As I see it, the magistrate had full powers to make either of the orders that he did. And I would add that I have little sympathy for a defendant who having failed to show, proceeds to appeal against results of his non appearance without any offering any explanation or apology for that absence.


But the underlying issue here is less concerned with the orders which the magistrate in fact made, than with questioning the propriety of a Prosecutor, faced with the absence of a defendant, asking the Court to dismiss the charge and then seeking forfeiture of the bail. The criticism is that in effect the prosecutor was able to decide that a forfeiture of K100 bail would be sufficient penalty for the charge that in fact was withdrawn.


The Police in the normal course, charge a defendant and bail him to appear on a fixed date on a sum of money. But if he fails to appear and the Police as a matter of course seeks dismissal of the charge and forfeiture of the bail by way of "a substitute penalty" that seems to be wrong in principle. You cannot have a fallback penalty in the form of a bail forfeiture. Particularly a bail set by the Police with the Police exercising the discretion not to proceed when the defendant fails to appear.


It is the District Court Magistrate to whom Parliament has given the discretion regarding penalty in these matters. And to my mind the procedure on the failure of a defendant to appear on bail would be for the prosecution to first advise the magistrate whether it is in a position to proceed with the matter or not, that is proceed under Section 131 of the District Court’s Act by having the matter heard ex parte or whether it seeks a warrant on the bail bond to compel the defendant’s attendance. Once the magistrate is apprised of the prosecution stand he will be in a position to take appropriate action on both the information and the bail bond.


To obtain efficiency in the Traffic Court it is not surprising that a practice of the sort shown here might come about and this Court will not look askance, at a practical solution to dealing with the multitude of absconding defendants’ cases which can otherwise blockup Court time. However that system must be one where the discretion as to penalty and as to bail forfeiture not only remains with the District Court but is seen to be so.

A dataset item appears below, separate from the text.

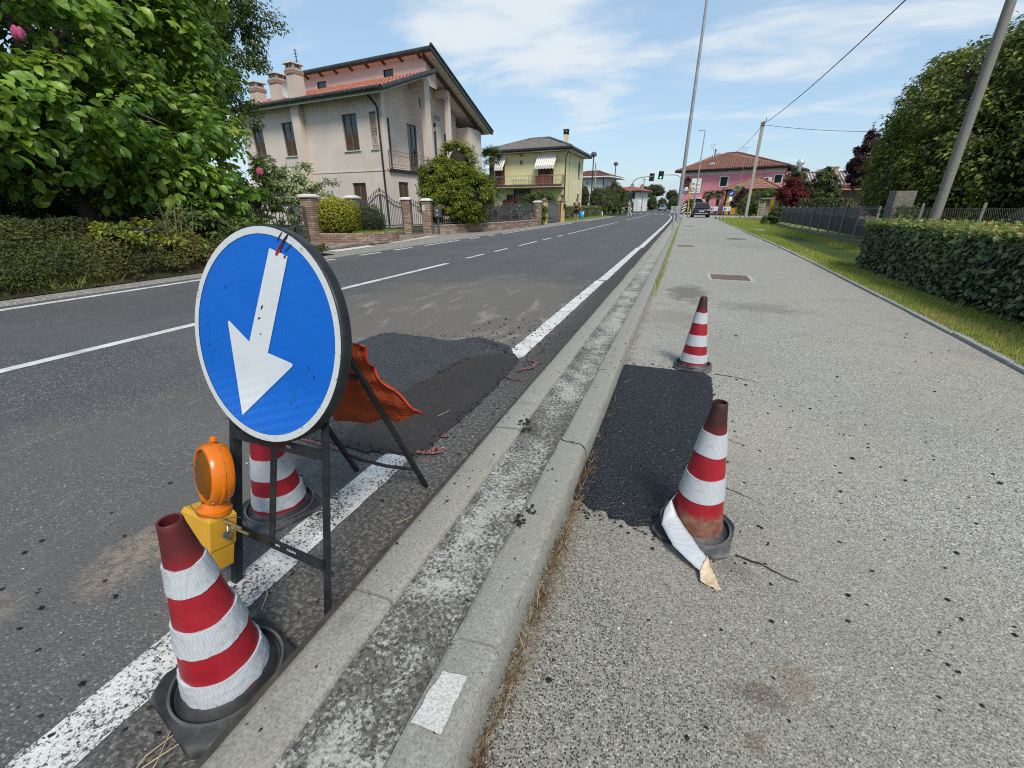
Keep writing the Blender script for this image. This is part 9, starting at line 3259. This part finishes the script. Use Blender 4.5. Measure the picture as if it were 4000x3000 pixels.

In this case there has been no explanation for the Appellants absence on the prescribed date. No underlying excuse which might warrant a further examination of this matter. Accordingly it may be inferred that the Appellant’s absence was deliberate. In such a case the forfeiture of the bail set was inevitable. The choice of the Prosecutor not to proceed was within his discretion and it was open to the Learned Magistrate to make the order that he did.


I see no miscarriage of justice warranting the interference of this Court and appeal is dismissed.